Information supplied
_ _ _
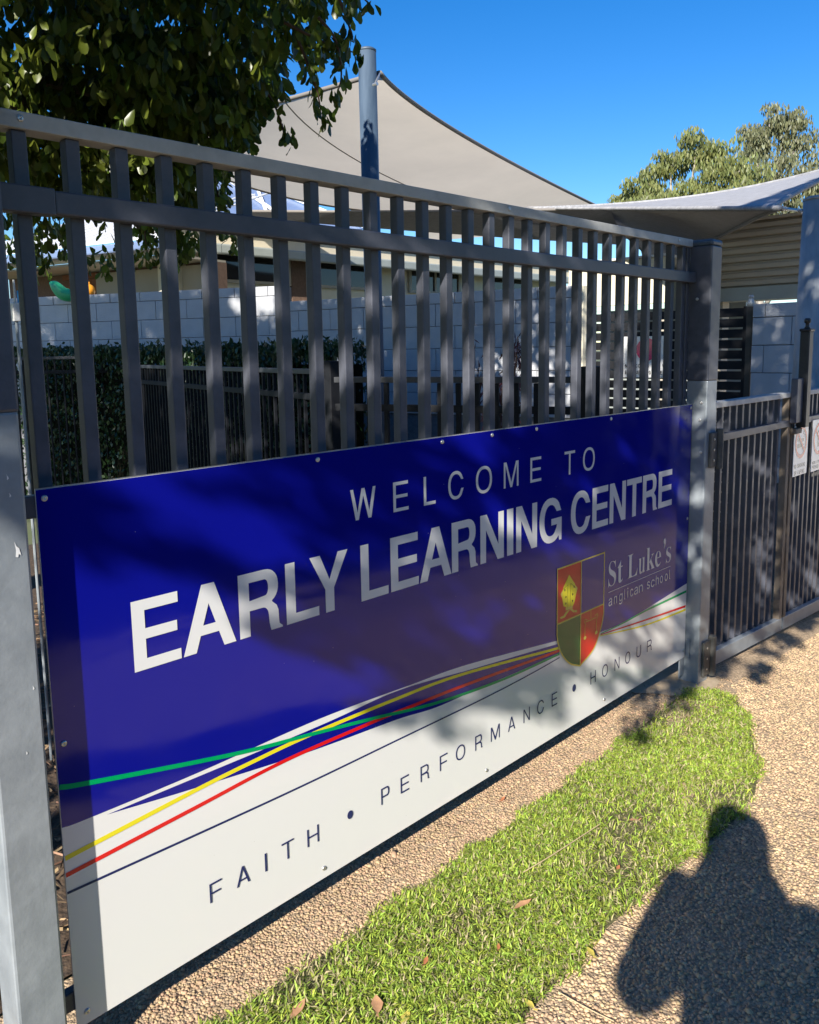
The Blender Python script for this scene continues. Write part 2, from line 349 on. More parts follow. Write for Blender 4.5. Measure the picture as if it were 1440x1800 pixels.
def pebbles():
    ico = bmesh.new(); bmesh.ops.create_icosphere(ico, subdivisions=1, radius=1)
    TV = np.array([v.co[:] for v in ico.verts]); TF = np.array([[v.index for v in f.verts] for f in ico.faces]); ico.free()
    def field(x0, x1, y0, y1, pitch):
        nx = int((x1-x0)/pitch); nyy = int((y1-y0)/pitch)
        gx, gy = np.meshgrid(np.arange(nx), np.arange(nyy), indexing='ij')
        x = x0+(gx+.5*(gy % 2))*pitch+NR.normal(0, pitch*.24, gx.shape); y = y0+gy*pitch+NR.normal(0, pitch*.24, gy.shape)
        return x.ravel(), y.ravel()
    xs1, ys1 = field(.05, 3.2, -.16, .13, .0088); xs2, ys2 = field(.75, 4.6, -1.75, -.16, .0104)
    x = np.concatenate([xs1, xs2]); y = np.concatenate([ys1, ys2])
    # only what the visitor's side of the fence shows, with a little margin
    wx, wy = wobble(x, y, .012); keep = ~inside(wx, wy, GRASS)
    keep &= (y > -.16) | (y > -.80-1.15*(x-.78))
    keep &= NR.random(len(x)) > .10+.25*(np.sin(x*23+np.sin(y*31))*np.sin(y*19+2) > .6)
    keep &= NR.random(len(x)) > .06
    keep &= ~((x > 2.55) & (x < 3.2) & (y > -.16-.10*np.sin(x*9)) & (NR.random(len(x)) < .75))
    x, y = x[keep], y[keep]; n = len(x)
    q0 = np.exp(NR.normal(-.06, .30, n)); s = np.stack([.0052*q0*NR.uniform(.9, 1.35, n), .0044*q0*NR.uniform(.8, 1.15, n), .0030*q0*NR.uniform(.75, 1.1, n)], 1)
    small = (y > -.17); s[small] *= .9
    rot = rotmats(n, (0, .0)); c = NR.uniform(0, 2*pi, n)
    rot = np.zeros((n, 3, 3)); rot[:, 0, 0] = np.cos(c); rot[:, 0, 1] = -np.sin(c); rot[:, 1, 0] = np.sin(c); rot[:, 1, 1] = np.cos(c); rot[:, 2, 2] = 1
    tl = NR.normal(0, .18, n); rot[:, 2, 0] = tl
    pos = np.stack([x, y, gzv(x)+s[:, 2]*NR.uniform(-.25, .35, n)+.0006], 1)
    for mk, nm, m, lab in ((~small, 'exposed_pebbles', 'pebble', 'rounded tan pebbles exposed in the footpath surface'), (small, 'brown_pebbles', 'pebble_brown', 'small reddish brown pebbles in the concrete strip under the sign')):
        V, F = scatter(TV, TF, pos[mk], rot[mk], s[mk])
        tag(link(nm, np_mesh(nm, V, F, M[m], True)), lab, 'pebbles', kind='stuff')
pebbles()
# pale sandy apron round the right post
b = MB(); pts = []
for k in range(22):
    a = 2*pi*k/22; r = 1+.12*sin(3*a)+.08*sin(5*a+1); x = 2.98+.30*cos(a)*r; y = .03+.155*sin(a)*r; pts.append((x, y, gz(x)+.0042))
b.poly(pts); tag(b.build('concrete_apron', M['apron']), 'pale sandy concrete patch round the foot of the right post', kind='structure')

# ------------------------------------------------------------------ grass strip
def grass():
    b = MB(); b.poly([(x, y, gz(x)+.0045) for x, y in GRASS]); bm = b.mesh('lawn_soil'); tag(link('lawn_soil', bm, M['soil']), 'thatchy soil under the grass strip', kind='structure')
    n = 135000; x = NR.uniform(.1, 3.05, n); y = NR.uniform(-.72, -.06, n)
    wx, wy = wobble(x, y, .014, 11); wx += NR.normal(0, .013, n); wy += NR.normal(0, .011, n)
    k = inside(wx, wy, GRASS); x, y = x[k], y[k]; n = len(x)
    edge = np.array([noise.noise((a*2.6, b_*3.1, 4.)) for a, b_ in zip(x, y)])
    thin = NR.random(n) < np.clip(.30+edge*1.2, .04, .85); x, y, edge = x[~thin], y[~thin], edge[~thin]; n = len(x)
    L = NR.uniform(.012, .031, n)*(1+.3*edge); W = NR.uniform(.0011, .0024, n); yaw = NR.uniform(0, 2*pi, n)+.5*np.sin(x*7); lean = NR.uniform(.6, 1.52, n)
    side = np.stack([-np.sin(yaw), np.cos(yaw), np.zeros(n)], 1); dr = np.stack([np.cos(yaw), np.sin(yaw), np.zeros(n)], 1)
    base = np.stack([x, y, gzv(x)+.004], 1)
    def pt(t, a): return base+dr*(L*t*np.sin(a))[:, None]+np.array([0, 0, 1])*(L*t*np.cos(a))[:, None]
    m1 = pt(.5, lean*.6); tip = pt(1, lean)
    twist = NR.normal(0, .35, n)[:, None]*np.array([[0, 0, 1.]])
    s1 = side+twist
    V = np.stack([base-side*W[:, None]*.8, base+side*W[:, None]*.8, m1+s1*W[:, None], m1-s1*W[:, None], tip], 1)
    dry = NR.random(n) < (  .20+.34*np.clip(edge, 0, 1))
    for nm, mk, lab in (('grass_blades', ~dry, 'short bright green grass blades of the verge strip'), ('dry_grass_blades', dry, 'straw-coloured dry blades mixed through the verge grass')):
        VV = V[mk].reshape(-1, 3); c = mk.sum(); T = np.array([(0, 1, 2), (0, 2, 3), (3, 2, 4)])
        FF = (T[None]+(np.arange(c)*5)[:, None, None]).reshape(-1, 3)
        tag(link(nm, np_mesh(nm, VV, FF, M['grass'] if nm == 'grass_blades' else M['grass_dry'])), lab, 'grass', kind='stuff')
grass()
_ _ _
Problem statement
Copy the data exactly. Any picture it contains is to be omitted.

Task answer
The Blender Python script for this scene continues. Write part 2, from line 349 on. More parts follow. Write for Blender 4.5. Measure the picture as if it were 1440x1800 pixels.
def pebbles():
    ico = bmesh.new(); bmesh.ops.create_icosphere(ico, subdivisions=1, radius=1)
    TV = np.array([v.co[:] for v in ico.verts]); TF = np.array([[v.index for v in f.verts] for f in ico.faces]); ico.free()
    def field(x0, x1, y0, y1, pitch):
        nx = int((x1-x0)/pitch); nyy = int((y1-y0)/pitch)
        gx, gy = np.meshgrid(np.arange(nx), np.arange(nyy), indexing='ij')
        x = x0+(gx+.5*(gy % 2))*pitch+NR.normal(0, pitch*.24, gx.shape); y = y0+gy*pitch+NR.normal(0, pitch*.24, gy.shape)
        return x.ravel(), y.ravel()
    xs1, ys1 = field(.05, 3.2, -.16, .13, .0088); xs2, ys2 = field(.75, 4.6, -1.75, -.16, .0104)
    x = np.concatenate([xs1, xs2]); y = np.concatenate([ys1, ys2])
    # only what the visitor's side of the fence shows, with a little margin
    wx, wy = wobble(x, y, .012); keep = ~inside(wx, wy, GRASS)
    keep &= (y > -.16) | (y > -.80-1.15*(x-.78))
    keep &= NR.random(len(x)) > .10+.25*(np.sin(x*23+np.sin(y*31))*np.sin(y*19+2) > .6)
    keep &= NR.random(len(x)) > .06
    keep &= ~((x > 2.55) & (x < 3.2) & (y > -.16-.10*np.sin(x*9)) & (NR.random(len(x)) < .75))
    x, y = x[keep], y[keep]; n = len(x)
    q0 = np.exp(NR.normal(-.06, .30, n)); s = np.stack([.0052*q0*NR.uniform(.9, 1.35, n), .0044*q0*NR.uniform(.8, 1.15, n), .0030*q0*NR.uniform(.75, 1.1, n)], 1)
    small = (y > -.17); s[small] *= .9
    rot = rotmats(n, (0, .0)); c = NR.uniform(0, 2*pi, n)
    rot = np.zeros((n, 3, 3)); rot[:, 0, 0] = np.cos(c); rot[:, 0, 1] = -np.sin(c); rot[:, 1, 0] = np.sin(c); rot[:, 1, 1] = np.cos(c); rot[:, 2, 2] = 1
    tl = NR.normal(0, .18, n); rot[:, 2, 0] = tl
    pos = np.stack([x, y, gzv(x)+s[:, 2]*NR.uniform(-.25, .35, n)+.0006], 1)
    for mk, nm, m, lab in ((~small, 'exposed_pebbles', 'pebble', 'rounded tan pebbles exposed in the footpath surface'), (small, 'brown_pebbles', 'pebble_brown', 'small reddish brown pebbles in the concrete strip under the sign')):
        V, F = scatter(TV, TF, pos[mk], rot[mk], s[mk])
        tag(link(nm, np_mesh(nm, V, F, M[m], True)), lab, 'pebbles', kind='stuff')
pebbles()
# pale sandy apron round the right post
b = MB(); pts = []
for k in range(22):
    a = 2*pi*k/22; r = 1+.12*sin(3*a)+.08*sin(5*a+1); x = 2.98+.30*cos(a)*r; y = .03+.155*sin(a)*r; pts.append((x, y, gz(x)+.0042))
b.poly(pts); tag(b.build('concrete_apron', M['apron']), 'pale sandy concrete patch round the foot of the right post', kind='structure')

# ------------------------------------------------------------------ grass strip
def grass():
    b = MB(); b.poly([(x, y, gz(x)+.0045) for x, y in GRASS]); bm = b.mesh('lawn_soil'); tag(link('lawn_soil', bm, M['soil']), 'thatchy soil under the grass strip', kind='structure')
    n = 135000; x = NR.uniform(.1, 3.05, n); y = NR.uniform(-.72, -.06, n)
    wx, wy = wobble(x, y, .014, 11); wx += NR.normal(0, .013, n); wy += NR.normal(0, .011, n)
    k = inside(wx, wy, GRASS); x, y = x[k], y[k]; n = len(x)
    edge = np.array([noise.noise((a*2.6, b_*3.1, 4.)) for a, b_ in zip(x, y)])
    thin = NR.random(n) < np.clip(.30+edge*1.2, .04, .85); x, y, edge = x[~thin], y[~thin], edge[~thin]; n = len(x)
    L = NR.uniform(.012, .031, n)*(1+.3*edge); W = NR.uniform(.0011, .0024, n); yaw = NR.uniform(0, 2*pi, n)+.5*np.sin(x*7); lean = NR.uniform(.6, 1.52, n)
    side = np.stack([-np.sin(yaw), np.cos(yaw), np.zeros(n)], 1); dr = np.stack([np.cos(yaw), np.sin(yaw), np.zeros(n)], 1)
    base = np.stack([x, y, gzv(x)+.004], 1)
    def pt(t, a): return base+dr*(L*t*np.sin(a))[:, None]+np.array([0, 0, 1])*(L*t*np.cos(a))[:, None]
    m1 = pt(.5, lean*.6); tip = pt(1, lean)
    twist = NR.normal(0, .35, n)[:, None]*np.array([[0, 0, 1.]])
    s1 = side+twist
    V = np.stack([base-side*W[:, None]*.8, base+side*W[:, None]*.8, m1+s1*W[:, None], m1-s1*W[:, None], tip], 1)
    dry = NR.random(n) < (  .20+.34*np.clip(edge, 0, 1))
    for nm, mk, lab in (('grass_blades', ~dry, 'short bright green grass blades of the verge strip'), ('dry_grass_blades', dry, 'straw-coloured dry blades mixed through the verge grass')):
        VV = V[mk].reshape(-1, 3); c = mk.sum(); T = np.array([(0, 1, 2), (0, 2, 3), (3, 2, 4)])
        FF = (T[None]+(np.arange(c)*5)[:, None, None]).reshape(-1, 3)
        tag(link(nm, np_mesh(nm, VV, FF, M['grass'] if nm == 'grass_blades' else M['grass_dry'])), lab, 'grass', kind='stuff')
grass()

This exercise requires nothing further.